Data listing

★ ★ ★ ★

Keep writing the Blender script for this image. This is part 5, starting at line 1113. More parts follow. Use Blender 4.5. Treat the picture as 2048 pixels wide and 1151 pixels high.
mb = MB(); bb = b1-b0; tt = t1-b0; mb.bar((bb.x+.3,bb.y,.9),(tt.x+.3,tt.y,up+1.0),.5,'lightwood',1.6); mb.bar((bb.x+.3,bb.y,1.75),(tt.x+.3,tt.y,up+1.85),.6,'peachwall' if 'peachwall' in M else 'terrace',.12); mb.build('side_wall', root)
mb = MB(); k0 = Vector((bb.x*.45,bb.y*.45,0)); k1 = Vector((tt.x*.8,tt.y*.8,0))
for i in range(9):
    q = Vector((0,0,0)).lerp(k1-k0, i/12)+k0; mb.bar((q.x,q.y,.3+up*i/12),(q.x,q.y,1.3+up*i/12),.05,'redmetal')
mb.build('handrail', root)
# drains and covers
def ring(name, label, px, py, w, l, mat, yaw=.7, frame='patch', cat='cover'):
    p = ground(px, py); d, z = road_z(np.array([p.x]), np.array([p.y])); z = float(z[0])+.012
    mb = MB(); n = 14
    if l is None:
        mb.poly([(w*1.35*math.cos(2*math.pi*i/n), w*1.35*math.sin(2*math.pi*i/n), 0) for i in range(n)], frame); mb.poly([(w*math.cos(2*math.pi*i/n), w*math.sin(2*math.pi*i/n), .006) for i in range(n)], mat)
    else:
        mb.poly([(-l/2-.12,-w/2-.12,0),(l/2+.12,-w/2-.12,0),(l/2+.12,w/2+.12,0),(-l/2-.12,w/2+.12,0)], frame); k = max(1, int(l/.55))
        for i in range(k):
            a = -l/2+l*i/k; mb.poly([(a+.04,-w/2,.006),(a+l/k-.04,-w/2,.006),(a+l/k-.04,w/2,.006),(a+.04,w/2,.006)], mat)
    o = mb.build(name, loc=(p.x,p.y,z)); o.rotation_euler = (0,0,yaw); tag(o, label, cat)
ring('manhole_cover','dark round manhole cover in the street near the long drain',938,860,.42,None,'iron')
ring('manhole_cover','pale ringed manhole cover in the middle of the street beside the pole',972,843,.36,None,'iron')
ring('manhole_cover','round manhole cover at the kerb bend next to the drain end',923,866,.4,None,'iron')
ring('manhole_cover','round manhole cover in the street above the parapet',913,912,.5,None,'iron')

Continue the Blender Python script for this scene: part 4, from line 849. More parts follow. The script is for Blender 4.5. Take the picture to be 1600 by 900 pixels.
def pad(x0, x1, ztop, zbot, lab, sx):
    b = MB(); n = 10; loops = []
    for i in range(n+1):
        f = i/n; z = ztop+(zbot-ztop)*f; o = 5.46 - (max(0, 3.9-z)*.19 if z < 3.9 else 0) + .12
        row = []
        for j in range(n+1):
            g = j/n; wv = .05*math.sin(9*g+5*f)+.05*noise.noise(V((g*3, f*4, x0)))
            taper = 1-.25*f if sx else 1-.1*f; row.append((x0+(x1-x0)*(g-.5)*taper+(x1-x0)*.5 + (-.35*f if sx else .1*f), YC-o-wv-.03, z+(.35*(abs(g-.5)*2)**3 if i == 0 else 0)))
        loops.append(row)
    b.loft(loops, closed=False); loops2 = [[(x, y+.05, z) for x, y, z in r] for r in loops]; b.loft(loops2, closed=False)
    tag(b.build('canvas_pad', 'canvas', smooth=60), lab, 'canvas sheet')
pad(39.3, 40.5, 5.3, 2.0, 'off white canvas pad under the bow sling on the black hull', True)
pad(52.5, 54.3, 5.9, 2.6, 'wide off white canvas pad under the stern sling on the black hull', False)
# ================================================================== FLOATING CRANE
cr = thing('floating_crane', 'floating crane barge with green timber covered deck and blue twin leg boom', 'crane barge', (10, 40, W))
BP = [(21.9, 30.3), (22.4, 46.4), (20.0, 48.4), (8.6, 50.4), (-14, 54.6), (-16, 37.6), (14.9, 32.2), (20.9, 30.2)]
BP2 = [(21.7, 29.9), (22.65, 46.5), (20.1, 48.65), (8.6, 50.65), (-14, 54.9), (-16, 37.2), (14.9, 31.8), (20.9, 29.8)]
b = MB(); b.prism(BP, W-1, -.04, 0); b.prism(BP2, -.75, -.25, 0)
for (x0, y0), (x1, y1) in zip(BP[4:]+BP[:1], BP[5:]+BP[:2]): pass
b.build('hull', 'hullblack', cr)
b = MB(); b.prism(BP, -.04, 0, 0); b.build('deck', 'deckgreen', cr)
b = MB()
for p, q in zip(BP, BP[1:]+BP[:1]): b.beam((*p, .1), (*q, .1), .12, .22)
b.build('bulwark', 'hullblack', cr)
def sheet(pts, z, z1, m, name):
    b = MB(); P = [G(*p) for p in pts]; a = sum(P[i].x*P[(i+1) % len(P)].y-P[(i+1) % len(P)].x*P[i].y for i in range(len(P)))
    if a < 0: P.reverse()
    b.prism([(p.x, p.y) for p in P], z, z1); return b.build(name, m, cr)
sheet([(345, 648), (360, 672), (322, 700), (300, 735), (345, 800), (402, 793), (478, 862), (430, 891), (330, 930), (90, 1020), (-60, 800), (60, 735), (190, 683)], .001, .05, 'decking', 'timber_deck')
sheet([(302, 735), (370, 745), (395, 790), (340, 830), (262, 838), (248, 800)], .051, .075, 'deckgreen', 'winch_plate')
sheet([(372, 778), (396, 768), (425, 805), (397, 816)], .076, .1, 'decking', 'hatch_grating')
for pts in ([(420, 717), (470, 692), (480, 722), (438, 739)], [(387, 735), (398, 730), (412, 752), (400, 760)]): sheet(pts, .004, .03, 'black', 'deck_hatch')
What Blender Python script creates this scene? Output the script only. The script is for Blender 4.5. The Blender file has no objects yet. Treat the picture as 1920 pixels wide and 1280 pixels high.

★ ★ ★ ★

▶ _GIVEN REQUEST_:
Reproduce each entry exactly, leaving out nothing.

▶ _TASK RESULT_:
Keep writing the Blender script for this image. This is part 5, starting at line 1113. More parts follow. Use Blender 4.5. Treat the picture as 2048 pixels wide and 1151 pixels high.
mb = MB(); bb = b1-b0; tt = t1-b0; mb.bar((bb.x+.3,bb.y,.9),(tt.x+.3,tt.y,up+1.0),.5,'lightwood',1.6); mb.bar((bb.x+.3,bb.y,1.75),(tt.x+.3,tt.y,up+1.85),.6,'peachwall' if 'peachwall' in M else 'terrace',.12); mb.build('side_wall', root)
mb = MB(); k0 = Vector((bb.x*.45,bb.y*.45,0)); k1 = Vector((tt.x*.8,tt.y*.8,0))
for i in range(9):
    q = Vector((0,0,0)).lerp(k1-k0, i/12)+k0; mb.bar((q.x,q.y,.3+up*i/12),(q.x,q.y,1.3+up*i/12),.05,'redmetal')
mb.build('handrail', root)
# drains and covers
def ring(name, label, px, py, w, l, mat, yaw=.7, frame='patch', cat='cover'):
    p = ground(px, py); d, z = road_z(np.array([p.x]), np.array([p.y])); z = float(z[0])+.012
    mb = MB(); n = 14
    if l is None:
        mb.poly([(w*1.35*math.cos(2*math.pi*i/n), w*1.35*math.sin(2*math.pi*i/n), 0) for i in range(n)], frame); mb.poly([(w*math.cos(2*math.pi*i/n), w*math.sin(2*math.pi*i/n), .006) for i in range(n)], mat)
    else:
        mb.poly([(-l/2-.12,-w/2-.12,0),(l/2+.12,-w/2-.12,0),(l/2+.12,w/2+.12,0),(-l/2-.12,w/2+.12,0)], frame); k = max(1, int(l/.55))
        for i in range(k):
            a = -l/2+l*i/k; mb.poly([(a+.04,-w/2,.006),(a+l/k-.04,-w/2,.006),(a+l/k-.04,w/2,.006),(a+.04,w/2,.006)], mat)
    o = mb.build(name, loc=(p.x,p.y,z)); o.rotation_euler = (0,0,yaw); tag(o, label, cat)
ring('manhole_cover','dark round manhole cover in the street near the long drain',938,860,.42,None,'iron')
ring('manhole_cover','pale ringed manhole cover in the middle of the street beside the pole',972,843,.36,None,'iron')
ring('manhole_cover','round manhole cover at the kerb bend next to the drain end',923,866,.4,None,'iron')
ring('manhole_cover','round manhole cover in the street above the parapet',913,912,.5,None,'iron')

Continue the Blender Python script for this scene: part 4, from line 849. More parts follow. The script is for Blender 4.5. Take the picture to be 1600 by 900 pixels.
def pad(x0, x1, ztop, zbot, lab, sx):
    b = MB(); n = 10; loops = []
    for i in range(n+1):
        f = i/n; z = ztop+(zbot-ztop)*f; o = 5.46 - (max(0, 3.9-z)*.19 if z < 3.9 else 0) + .12
        row = []
        for j in range(n+1):
            g = j/n; wv = .05*math.sin(9*g+5*f)+.05*noise.noise(V((g*3, f*4, x0)))
            taper = 1-.25*f if sx else 1-.1*f; row.append((x0+(x1-x0)*(g-.5)*taper+(x1-x0)*.5 + (-.35*f if sx else .1*f), YC-o-wv-.03, z+(.35*(abs(g-.5)*2)**3 if i == 0 else 0)))
        loops.append(row)
    b.loft(loops, closed=False); loops2 = [[(x, y+.05, z) for x, y, z in r] for r in loops]; b.loft(loops2, closed=False)
    tag(b.build('canvas_pad', 'canvas', smooth=60), lab, 'canvas sheet')
pad(39.3, 40.5, 5.3, 2.0, 'off white canvas pad under the bow sling on the black hull', True)
pad(52.5, 54.3, 5.9, 2.6, 'wide off white canvas pad under the stern sling on the black hull', False)
# ================================================================== FLOATING CRANE
cr = thing('floating_crane', 'floating crane barge with green timber covered deck and blue twin leg boom', 'crane barge', (10, 40, W))
BP = [(21.9, 30.3), (22.4, 46.4), (20.0, 48.4), (8.6, 50.4), (-14, 54.6), (-16, 37.6), (14.9, 32.2), (20.9, 30.2)]
BP2 = [(21.7, 29.9), (22.65, 46.5), (20.1, 48.65), (8.6, 50.65), (-14, 54.9), (-16, 37.2), (14.9, 31.8), (20.9, 29.8)]
b = MB(); b.prism(BP, W-1, -.04, 0); b.prism(BP2, -.75, -.25, 0)
for (x0, y0), (x1, y1) in zip(BP[4:]+BP[:1], BP[5:]+BP[:2]): pass
b.build('hull', 'hullblack', cr)
b = MB(); b.prism(BP, -.04, 0, 0); b.build('deck', 'deckgreen', cr)
b = MB()
for p, q in zip(BP, BP[1:]+BP[:1]): b.beam((*p, .1), (*q, .1), .12, .22)
b.build('bulwark', 'hullblack', cr)
def sheet(pts, z, z1, m, name):
    b = MB(); P = [G(*p) for p in pts]; a = sum(P[i].x*P[(i+1) % len(P)].y-P[(i+1) % len(P)].x*P[i].y for i in range(len(P)))
    if a < 0: P.reverse()
    b.prism([(p.x, p.y) for p in P], z, z1); return b.build(name, m, cr)
sheet([(345, 648), (360, 672), (322, 700), (300, 735), (345, 800), (402, 793), (478, 862), (430, 891), (330, 930), (90, 1020), (-60, 800), (60, 735), (190, 683)], .001, .05, 'decking', 'timber_deck')
sheet([(302, 735), (370, 745), (395, 790), (340, 830), (262, 838), (248, 800)], .051, .075, 'deckgreen', 'winch_plate')
sheet([(372, 778), (396, 768), (425, 805), (397, 816)], .076, .1, 'decking', 'hatch_grating')
for pts in ([(420, 717), (470, 692), (480, 722), (438, 739)], [(387, 735), (398, 730), (412, 752), (400, 760)]): sheet(pts, .004, .03, 'black', 'deck_hatch')
What Blender Python script creates this scene? Output the script only. The script is for Blender 4.5. The Blender file has no objects yet. Treat the picture as 1920 pixels wide and 1280 pixels high.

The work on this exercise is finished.